(EXERCISE):
Output the material below unchanged, apart from leaving out the pictures.

┌──

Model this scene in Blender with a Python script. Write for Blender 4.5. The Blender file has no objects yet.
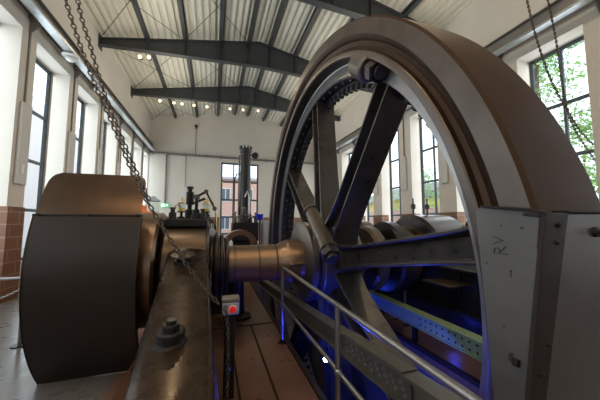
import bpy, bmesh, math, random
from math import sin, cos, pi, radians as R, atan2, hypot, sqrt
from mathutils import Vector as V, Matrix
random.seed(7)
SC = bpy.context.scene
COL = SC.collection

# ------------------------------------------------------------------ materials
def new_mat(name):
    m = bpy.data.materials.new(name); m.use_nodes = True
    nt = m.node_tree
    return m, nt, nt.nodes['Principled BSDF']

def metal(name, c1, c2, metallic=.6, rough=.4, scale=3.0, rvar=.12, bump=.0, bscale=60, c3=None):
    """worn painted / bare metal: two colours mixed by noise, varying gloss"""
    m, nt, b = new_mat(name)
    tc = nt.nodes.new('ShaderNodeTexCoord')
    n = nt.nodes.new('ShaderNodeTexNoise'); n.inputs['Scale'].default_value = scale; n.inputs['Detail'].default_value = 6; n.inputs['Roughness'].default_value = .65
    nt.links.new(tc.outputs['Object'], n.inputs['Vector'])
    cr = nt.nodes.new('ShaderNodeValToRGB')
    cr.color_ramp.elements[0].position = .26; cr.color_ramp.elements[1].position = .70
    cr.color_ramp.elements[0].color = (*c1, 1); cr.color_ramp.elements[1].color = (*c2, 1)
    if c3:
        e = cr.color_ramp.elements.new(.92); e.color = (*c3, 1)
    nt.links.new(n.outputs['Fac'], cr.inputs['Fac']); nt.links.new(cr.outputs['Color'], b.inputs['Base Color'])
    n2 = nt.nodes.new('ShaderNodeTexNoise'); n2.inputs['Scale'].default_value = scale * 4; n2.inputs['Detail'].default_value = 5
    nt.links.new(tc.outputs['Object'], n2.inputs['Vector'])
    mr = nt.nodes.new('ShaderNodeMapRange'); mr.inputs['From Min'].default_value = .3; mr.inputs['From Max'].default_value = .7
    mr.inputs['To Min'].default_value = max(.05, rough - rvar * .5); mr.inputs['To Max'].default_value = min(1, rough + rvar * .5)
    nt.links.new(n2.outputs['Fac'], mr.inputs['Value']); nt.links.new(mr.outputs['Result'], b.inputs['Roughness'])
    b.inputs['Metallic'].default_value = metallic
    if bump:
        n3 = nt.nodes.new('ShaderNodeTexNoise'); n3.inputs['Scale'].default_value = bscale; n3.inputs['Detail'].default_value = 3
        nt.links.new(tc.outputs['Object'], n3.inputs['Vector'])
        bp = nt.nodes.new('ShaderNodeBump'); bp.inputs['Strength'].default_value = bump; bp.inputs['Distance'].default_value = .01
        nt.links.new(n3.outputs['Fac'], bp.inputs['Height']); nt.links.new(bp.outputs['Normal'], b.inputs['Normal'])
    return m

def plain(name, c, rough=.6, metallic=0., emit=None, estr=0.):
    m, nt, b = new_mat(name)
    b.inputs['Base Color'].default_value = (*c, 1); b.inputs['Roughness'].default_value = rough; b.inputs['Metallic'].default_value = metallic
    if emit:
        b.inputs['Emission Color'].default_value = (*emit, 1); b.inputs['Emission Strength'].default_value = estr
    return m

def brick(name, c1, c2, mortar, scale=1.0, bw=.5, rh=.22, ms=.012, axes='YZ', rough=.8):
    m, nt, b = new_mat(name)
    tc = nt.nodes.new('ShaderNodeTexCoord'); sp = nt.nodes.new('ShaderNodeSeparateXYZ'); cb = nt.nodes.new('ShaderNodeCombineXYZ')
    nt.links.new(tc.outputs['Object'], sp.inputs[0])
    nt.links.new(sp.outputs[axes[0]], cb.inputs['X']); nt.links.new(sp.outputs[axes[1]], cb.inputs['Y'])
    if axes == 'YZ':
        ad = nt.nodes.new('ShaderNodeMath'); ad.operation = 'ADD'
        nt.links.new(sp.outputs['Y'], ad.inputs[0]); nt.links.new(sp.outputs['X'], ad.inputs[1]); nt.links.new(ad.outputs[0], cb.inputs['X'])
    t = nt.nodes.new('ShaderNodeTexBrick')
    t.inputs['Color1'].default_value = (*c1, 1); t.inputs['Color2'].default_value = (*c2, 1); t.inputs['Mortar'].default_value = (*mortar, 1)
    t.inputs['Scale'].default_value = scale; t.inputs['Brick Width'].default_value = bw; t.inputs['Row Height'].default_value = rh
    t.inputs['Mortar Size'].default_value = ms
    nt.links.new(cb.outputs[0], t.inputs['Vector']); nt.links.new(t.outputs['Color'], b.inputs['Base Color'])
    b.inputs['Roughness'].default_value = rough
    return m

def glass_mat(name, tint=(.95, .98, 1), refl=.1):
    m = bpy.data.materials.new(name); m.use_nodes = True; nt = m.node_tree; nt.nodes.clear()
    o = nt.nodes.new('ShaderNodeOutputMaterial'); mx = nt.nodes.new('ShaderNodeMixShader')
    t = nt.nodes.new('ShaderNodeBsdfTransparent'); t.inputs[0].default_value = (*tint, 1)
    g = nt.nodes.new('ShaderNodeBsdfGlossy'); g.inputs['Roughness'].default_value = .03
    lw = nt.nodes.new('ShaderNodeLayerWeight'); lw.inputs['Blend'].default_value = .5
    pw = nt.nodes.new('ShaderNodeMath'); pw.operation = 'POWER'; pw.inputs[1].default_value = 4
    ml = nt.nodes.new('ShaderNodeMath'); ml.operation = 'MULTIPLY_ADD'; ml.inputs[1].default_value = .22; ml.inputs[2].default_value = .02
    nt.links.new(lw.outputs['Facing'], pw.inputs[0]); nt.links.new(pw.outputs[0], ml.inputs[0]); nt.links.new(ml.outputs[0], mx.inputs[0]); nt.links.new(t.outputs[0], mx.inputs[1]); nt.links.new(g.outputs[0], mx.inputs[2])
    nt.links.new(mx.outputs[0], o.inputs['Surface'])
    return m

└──

(SOLUTION BELOW):
Model this scene in Blender with a Python script. Write for Blender 4.5. The Blender file has no objects yet.
import bpy, bmesh, math, random
from math import sin, cos, pi, radians as R, atan2, hypot, sqrt
from mathutils import Vector as V, Matrix
random.seed(7)
SC = bpy.context.scene
COL = SC.collection

# ------------------------------------------------------------------ materials
def new_mat(name):
    m = bpy.data.materials.new(name); m.use_nodes = True
    nt = m.node_tree
    return m, nt, nt.nodes['Principled BSDF']

def metal(name, c1, c2, metallic=.6, rough=.4, scale=3.0, rvar=.12, bump=.0, bscale=60, c3=None):
    """worn painted / bare metal: two colours mixed by noise, varying gloss"""
    m, nt, b = new_mat(name)
    tc = nt.nodes.new('ShaderNodeTexCoord')
    n = nt.nodes.new('ShaderNodeTexNoise'); n.inputs['Scale'].default_value = scale; n.inputs['Detail'].default_value = 6; n.inputs['Roughness'].default_value = .65
    nt.links.new(tc.outputs['Object'], n.inputs['Vector'])
    cr = nt.nodes.new('ShaderNodeValToRGB')
    cr.color_ramp.elements[0].position = .26; cr.color_ramp.elements[1].position = .70
    cr.color_ramp.elements[0].color = (*c1, 1); cr.color_ramp.elements[1].color = (*c2, 1)
    if c3:
        e = cr.color_ramp.elements.new(.92); e.color = (*c3, 1)
    nt.links.new(n.outputs['Fac'], cr.inputs['Fac']); nt.links.new(cr.outputs['Color'], b.inputs['Base Color'])
    n2 = nt.nodes.new('ShaderNodeTexNoise'); n2.inputs['Scale'].default_value = scale * 4; n2.inputs['Detail'].default_value = 5
    nt.links.new(tc.outputs['Object'], n2.inputs['Vector'])
    mr = nt.nodes.new('ShaderNodeMapRange'); mr.inputs['From Min'].default_value = .3; mr.inputs['From Max'].default_value = .7
    mr.inputs['To Min'].default_value = max(.05, rough - rvar * .5); mr.inputs['To Max'].default_value = min(1, rough + rvar * .5)
    nt.links.new(n2.outputs['Fac'], mr.inputs['Value']); nt.links.new(mr.outputs['Result'], b.inputs['Roughness'])
    b.inputs['Metallic'].default_value = metallic
    if bump:
        n3 = nt.nodes.new('ShaderNodeTexNoise'); n3.inputs['Scale'].default_value = bscale; n3.inputs['Detail'].default_value = 3
        nt.links.new(tc.outputs['Object'], n3.inputs['Vector'])
        bp = nt.nodes.new('ShaderNodeBump'); bp.inputs['Strength'].default_value = bump; bp.inputs['Distance'].default_value = .01
        nt.links.new(n3.outputs['Fac'], bp.inputs['Height']); nt.links.new(bp.outputs['Normal'], b.inputs['Normal'])
    return m

def plain(name, c, rough=.6, metallic=0., emit=None, estr=0.):
    m, nt, b = new_mat(name)
    b.inputs['Base Color'].default_value = (*c, 1); b.inputs['Roughness'].default_value = rough; b.inputs['Metallic'].default_value = metallic
    if emit:
        b.inputs['Emission Color'].default_value = (*emit, 1); b.inputs['Emission Strength'].default_value = estr
    return m

def brick(name, c1, c2, mortar, scale=1.0, bw=.5, rh=.22, ms=.012, axes='YZ', rough=.8):
    m, nt, b = new_mat(name)
    tc = nt.nodes.new('ShaderNodeTexCoord'); sp = nt.nodes.new('ShaderNodeSeparateXYZ'); cb = nt.nodes.new('ShaderNodeCombineXYZ')
    nt.links.new(tc.outputs['Object'], sp.inputs[0])
    nt.links.new(sp.outputs[axes[0]], cb.inputs['X']); nt.links.new(sp.outputs[axes[1]], cb.inputs['Y'])
    if axes == 'YZ':
        ad = nt.nodes.new('ShaderNodeMath'); ad.operation = 'ADD'
        nt.links.new(sp.outputs['Y'], ad.inputs[0]); nt.links.new(sp.outputs['X'], ad.inputs[1]); nt.links.new(ad.outputs[0], cb.inputs['X'])
    t = nt.nodes.new('ShaderNodeTexBrick')
    t.inputs['Color1'].default_value = (*c1, 1); t.inputs['Color2'].default_value = (*c2, 1); t.inputs['Mortar'].default_value = (*mortar, 1)
    t.inputs['Scale'].default_value = scale; t.inputs['Brick Width'].default_value = bw; t.inputs['Row Height'].default_value = rh
    t.inputs['Mortar Size'].default_value = ms
    nt.links.new(cb.outputs[0], t.inputs['Vector']); nt.links.new(t.outputs['Color'], b.inputs['Base Color'])
    b.inputs['Roughness'].default_value = rough
    return m

def glass_mat(name, tint=(.95, .98, 1), refl=.1):
    m = bpy.data.materials.new(name); m.use_nodes = True; nt = m.node_tree; nt.nodes.clear()
    o = nt.nodes.new('ShaderNodeOutputMaterial'); mx = nt.nodes.new('ShaderNodeMixShader')
    t = nt.nodes.new('ShaderNodeBsdfTransparent'); t.inputs[0].default_value = (*tint, 1)
    g = nt.nodes.new('ShaderNodeBsdfGlossy'); g.inputs['Roughness'].default_value = .03
    lw = nt.nodes.new('ShaderNodeLayerWeight'); lw.inputs['Blend'].default_value = .5
    pw = nt.nodes.new('ShaderNodeMath'); pw.operation = 'POWER'; pw.inputs[1].default_value = 4
    ml = nt.nodes.new('ShaderNodeMath'); ml.operation = 'MULTIPLY_ADD'; ml.inputs[1].default_value = .22; ml.inputs[2].default_value = .02
    nt.links.new(lw.outputs['Facing'], pw.inputs[0]); nt.links.new(pw.outputs[0], ml.inputs[0]); nt.links.new(ml.outputs[0], mx.inputs[0]); nt.links.new(t.outputs[0], mx.inputs[1]); nt.links.new(g.outputs[0], mx.inputs[2])
    nt.links.new(mx.outputs[0], o.inputs['Surface'])
    return m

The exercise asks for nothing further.